では、どうすれば計算ミスを減らすことができるのでしょうか。
みなさんは、練習不足だ!ていねいに計算しろ!集中しろ!がんばれ!などと言われたことはありませんか。素直で良い子ほど、たくさん計算練習して、書き方が雑になり、疲れて集中力を失い、もう十分にがんばっているのにがんばれと言われてやる気を失ってしまったのではないでしょうか。もちろん、ミスは減るどころか増える一方です。
昔から計算にはこのような根性論・精神論がまかり通っていました。当然ながら根性論・精神論でミスは減らせません。どんなものにも、原因があるのです。あたりまえですが、計算ミスにも原因があるのです。なので、原因をみつけて対策をたてれば、確実にミスは減っていきます。

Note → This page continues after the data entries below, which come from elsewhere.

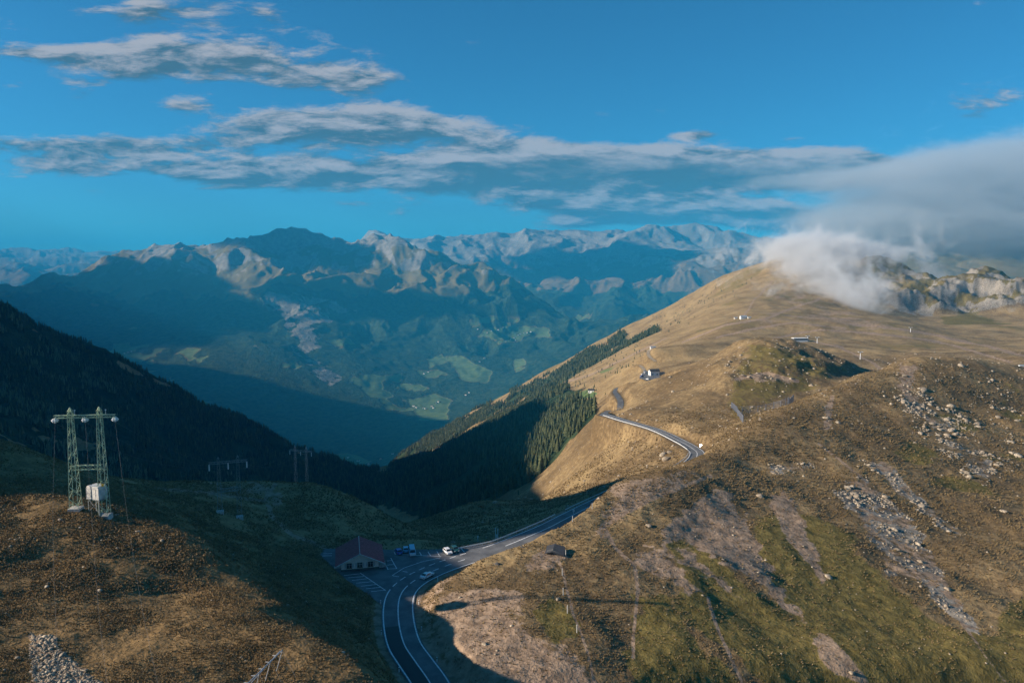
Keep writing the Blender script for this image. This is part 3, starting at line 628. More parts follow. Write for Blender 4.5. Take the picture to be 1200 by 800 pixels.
X_, Y_, Z_, V_, R_ = [np.concatenate(q) for q in ((x, x2, x3, x4), (y, y2, y3, y4), (z, z2, z3, z4), (vs, v2, v3, v4), (rs, r2_, r3_, r4_))]
order = np.argsort(-np.where(V_ > .5, R_ / Y_, 0)); one, rest = order[:300], order[300:]
SV, SF = stone(5, 1)
shd = rng.uniform(0, 1, len(X_))
swarm('rubble', SV, SF, X_[rest], Y_[rest], Z_[rest], R_[rest], R_[rest] * .9, shd[rest], STONE)
tag(bpy.data.objects['rubble'], 'small pale stones strewn over the grass hills', None, None, 'stuff')
smesh = []
for sd in range(6):
    sv, sf = stone(60 + sd, 2); me = mesh_from('boulder', sv, sf, {'shade': np.full(len(sv), sd / 5)}, False); me.materials.append(STONE); smesh.append(me)
for q, k in enumerate(one):
    o = bpy.data.objects.new('boulder', smesh[q % 6]); C.objects.link(o); o.location = (X_[k], Y_[k], Z_[k] + .05 * R_[k]); r = R_[k]
    o.scale = (r * rng.uniform(.8, 1.4), r * rng.uniform(.8, 1.2), r * rng.uniform(.7, 1.1)); o.rotation_euler = (rng.uniform(-.3, .3), rng.uniform(-.3, .3), rng.uniform(0, 6.28))
    if Y_[k] < 135 and X_[k] < -20: tag(o, 'grey stone lying in the brown heath of the left hill', 'rock', 'stones in the heath of the left hill')
    elif Y_[k] > 600: tag(o, 'pale boulder on the grassy knoll behind the pass road', 'rock', 'boulders on the knoll')
    else: tag(o, 'pale boulder among rubble on the grassy right hill', 'rock', 'boulders on the right hill')

# tussocks and dwarf shrubs
HEATH = leaf_mat('heath_leaves', (.12, .078, .036), (.33, .215, .10)); TUSS = leaf_mat('dry_grass', (.15, .105, .05), (.33, .235, .115))
def tuft(blades, spread, seed):
    r = np.random.default_rng(seed); V = []; Fc = []
    for k in range(blades):
        an = 2 * math.pi * k / blades + r.uniform(-.4, .4); d = r.uniform(.3, 1) * spread; w_ = r.uniform(.16, .3); h_ = r.uniform(.6, 1)
        c, s = math.cos(an), math.sin(an); b = len(V)
        V += [(-s * w_ + c * .1, c * w_ + s * .1, -.1), (s * w_ + c * .1, -c * w_ + s * .1, -.1), (c * d, s * d, h_)]; Fc.append((b, b + 1, b + 2))
    return np.array(V), np.array(Fc)
def shrub(nleaf, seed):
    r = np.random.default_rng(seed); V = []; Fc = []
    for k in range(nleaf):
        an = r.uniform(0, 6.28); el_ = math.asin(r.uniform(.05, 1)); q = r.uniform(.7, 1); c = np.array([math.cos(an) * math.cos(el_), math.sin(an) * math.cos(el_), math.sin(el_) * .8]) * q
        b = len(V); s_ = r.uniform(.16, .3)
        for j in range(3): V.append(tuple(c + r.normal(0, s_, 3) * [1, 1, .7]))
        Fc.append((b, b + 1, b + 2))
    return np.array(V), np.array(Fc)
lh = (UU < 480) * (VV > 560) * (YY < 260) * (XX < -10) * noroad * (1 - zone([(36, 742), (60, 745), (85, 775), (120, 800), (120, 830), (36, 830)], 70, 130, 2, 3, .04, 33))
x, y, z, vs = scatter(lh * sstep(-.35, .3, N12 + .4 * N60) * np.clip(150 / YY, .2, 2) ** 2, 60000, .8); s = rng.uniform(.2, .5, len(x)) * np.clip(y / 120, .7, 1.4)
tv, tf = shrub(13, 3); swarm('shrubs', tv, tf, x, y, z - .05, s, s * rng.uniform(.6, 1.0, len(x)), np.clip(.5 + .8 * fbm(x, y, 9, 3, 91) + rng.normal(0, .22, len(x)), 0, 1), HEATH)
tag(bpy.data.objects['shrubs'], 'rust brown dwarf heath covering the near left hill', None, None, 'stuff')
gm = ((YY < 520) * noroad * (VIS * .9 + .1) * np.where(XX < -20, 1.0, .55) * (1 - .85 * np.clip(scree + rock + olive * .95, 0, 1)) * np.clip(220 / YY, .3, 2) ** 1.4) * (YY > 85)
x, y, z, vs = scatter(gm * sstep(-.5, .2, N12 + .2 * N60), 90000, .8); s = rng.uniform(.25, .6, len(x)) * np.clip(y / 170, .7, 2.2)
tv, tf = tuft(6, .9, 8); swarm('grass', tv, tf, x, y, z, s, s * rng.uniform(.5, .9, len(x)), np.clip(.45 + .7 * fbm(x, y, 25, 3, 95) + rng.normal(0, .2, len(x)), 0, 1), TUSS)
tag(bpy.data.objects['grass'], 'dry tawny tussock grass on the hills around the pass', None, None, 'stuff')
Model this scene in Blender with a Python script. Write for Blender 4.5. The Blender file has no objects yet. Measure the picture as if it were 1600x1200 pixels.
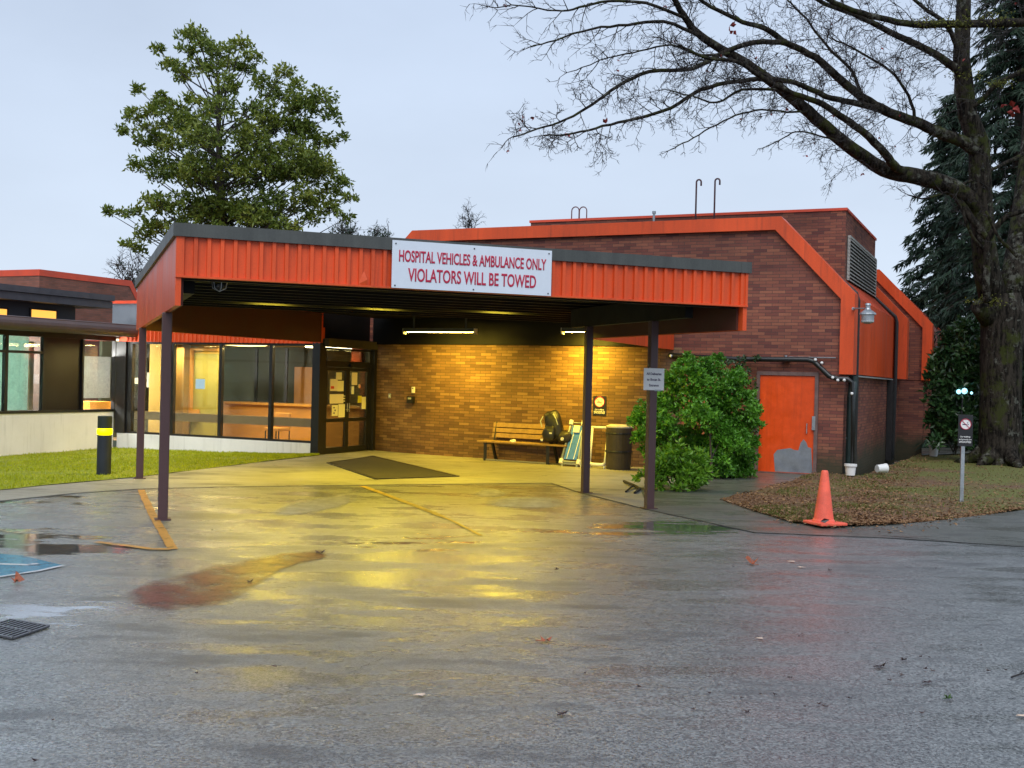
import bpy, bmesh, math, random
from mathutils import Vector, Matrix, noise
R = random.Random(7)
rad = math.radians
scene = bpy.context.scene
COL = scene.collection

# ------------------------------------------------------------------ camera
F = 1740.0; H = 1.8; RHO = math.atan(.0244); TH = 7.4/1740     # focal length in photo pixels, eye height, roll, pitch
cam_d = bpy.data.cameras.new('camera'); cam = bpy.data.objects.new('camera', cam_d); COL.objects.link(cam)
cam_d.sensor_width = 36; cam_d.lens = 36*F/1600; cam_d.clip_end = 2000; cam_d.clip_start = .1
cam.matrix_world = Matrix.Translation((0, 0, H)) @ Matrix.Rotation(math.pi/2-TH, 4, 'X') @ Matrix.Rotation(RHO, 4, 'Z')
scene.camera = cam
scene.render.resolution_x = 1024; scene.render.resolution_y = 768

# ------------------------------------------------------------------ world, sun, exposure
SUN_EL, SUN_AZ = rad(50), rad(184)      # azimuth clockwise from +Y: high behind the photographer
world = bpy.data.worlds.new('World'); scene.world = world; world.use_nodes = True
wn = world.node_tree.nodes; wl = world.node_tree.links
wn.clear()
w_out = wn.new('ShaderNodeOutputWorld')
sky = wn.new('ShaderNodeTexSky'); sky.sky_type = 'NISHITA'; sky.sun_disc = False
sky.sun_elevation = SUN_EL; sky.sun_rotation = SUN_AZ; sky.dust_density = 3.0
bg1 = wn.new('ShaderNodeBackground'); bg1.inputs[1].default_value = .06
wl.new(sky.outputs[0], bg1.inputs[0])
tc = wn.new('ShaderNodeTexCoord'); sep = wn.new('ShaderNodeSeparateXYZ'); wl.new(tc.outputs['Generated'], sep.inputs[0])
ramp = wn.new('ShaderNodeValToRGB'); e = ramp.color_ramp.elements
e[0].position = 0.0; e[0].color = (.56, .64, .745, 1)
e[1].position = 1.0; e[1].color = (.40, .48, .62, 1)
x = e.new(.12); x.color = (.54, .625, .75, 1)
x = e.new(.40); x.color = (.455, .545, .70, 1)
wl.new(sep.outputs[2], ramp.inputs[0])
cl = wn.new('ShaderNodeTexNoise'); cl.inputs['Scale'].default_value = 2.2; cl.inputs['Detail'].default_value = 5
cmap = wn.new('ShaderNodeMapping'); cmap.inputs['Scale'].default_value = (1, 1, 2.6)
wl.new(tc.outputs['Generated'], cmap.inputs[0]); wl.new(cmap.outputs[0], cl.inputs[0])
cr = wn.new('ShaderNodeMapRange'); cr.inputs[1].default_value = .3; cr.inputs[2].default_value = .7
cr.inputs[3].default_value = .91; cr.inputs[4].default_value = 1.07
wl.new(cl.outputs[0], cr.inputs[0])
mul = wn.new('ShaderNodeVectorMath'); mul.operation = 'SCALE'
wl.new(ramp.outputs[0], mul.inputs[0]); wl.new(cr.outputs[0], mul.inputs['Scale'])
bg2 = wn.new('ShaderNodeBackground'); bg2.inputs[1].default_value = 1.0
wl.new(mul.outputs[0], bg2.inputs[0])
mx = wn.new('ShaderNodeMixShader'); mx.inputs[0].default_value = .9
wl.new(bg1.outputs[0], mx.inputs[1]); wl.new(bg2.outputs[0], mx.inputs[2]); wl.new(mx.outputs[0], w_out.inputs[0])
sd = bpy.data.lights.new('sun', 'SUN'); sd.energy = 1.6; sd.angle = rad(45); sd.color = (1, .99, .97)
sun = bpy.data.objects.new('sun', sd); COL.objects.link(sun)
sdir = Vector((math.sin(SUN_AZ)*math.cos(SUN_EL), math.cos(SUN_AZ)*math.cos(SUN_EL), math.sin(SUN_EL)))
sun.rotation_euler = sdir.to_track_quat('Z', 'Y').to_euler(); sun.location = (0, -10, 30)
scene.view_settings.view_transform = 'Standard'; scene.view_settings.look = 'None'
scene.view_settings.exposure = 0.42; scene.view_settings.gamma = 1.0
scene.render.engine = 'CYCLES'
scene.cycles.max_bounces = 8; scene.cycles.transparent_max_bounces = 24; scene.cycles.use_denoising = True
scene.cycles.caustics_reflective = False; scene.cycles.caustics_refractive = False
scene.cycles.sample_clamp_indirect = 4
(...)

計算ミスの原因は、人それぞれ千差万別なので、その対策も人それぞれに合わせたものが必要になります。ここでは、それらのうち「たしざんのミス」について原因と対策を見ていくことにしましょう。
たしざんのミス
これは 15+18=33 を 32 あるいは 23 と答えてしまうミスです。
いかにも小学生(中学受験生)にありがちなミスですが、意外にも中高一貫校に通っているようなレベルの高い中高校生にも多くみられるミスなのです。
32と答えた原因は、 5+8=13 が、しっかりと記憶されていないからです。みなさんは、かけざん九九はしっかり記憶していますよね。たとえば、「ろっくごじゅうし」のように…。 かけざん九九はできるけれど、 5+8 の計算を、実は毎回考えて答えてはいませんか。考えた結果 5+8=12 としてしまったのです。みなさんは、もちろんすぐに暗算できるし、くりあげの理屈もちゃんとわかっているので 、それで良しと思ってはいないでしょうか。たとえ正しく考えていても、考えているからこそミスが出てしまうのです。みなさん、かけざん九九は考えずに言えるし、ミスもしませんよね。たしざんもかけざん九九と同じなのです。
32とミスしたときの対策は、かけざん九九と同様に、 5+8=13 を考えずに反射的に答えられるようにすることです。具体策は次回にお話ししましょう。
次の23と答えた原因は、くりあがりをあいまいにしているからです。十の位にくりあがる1を頭の中において次の計算をしたために、疲れていたり、一瞬気が散ったりしたときに、その1が抜け落ちてしまうのです。
23とミスしたときの対策は、 5+8=13 のくりあがりの1を必ず筆算のなかに、あるいは式のなかに小さく書きこむ習慣をつけることです。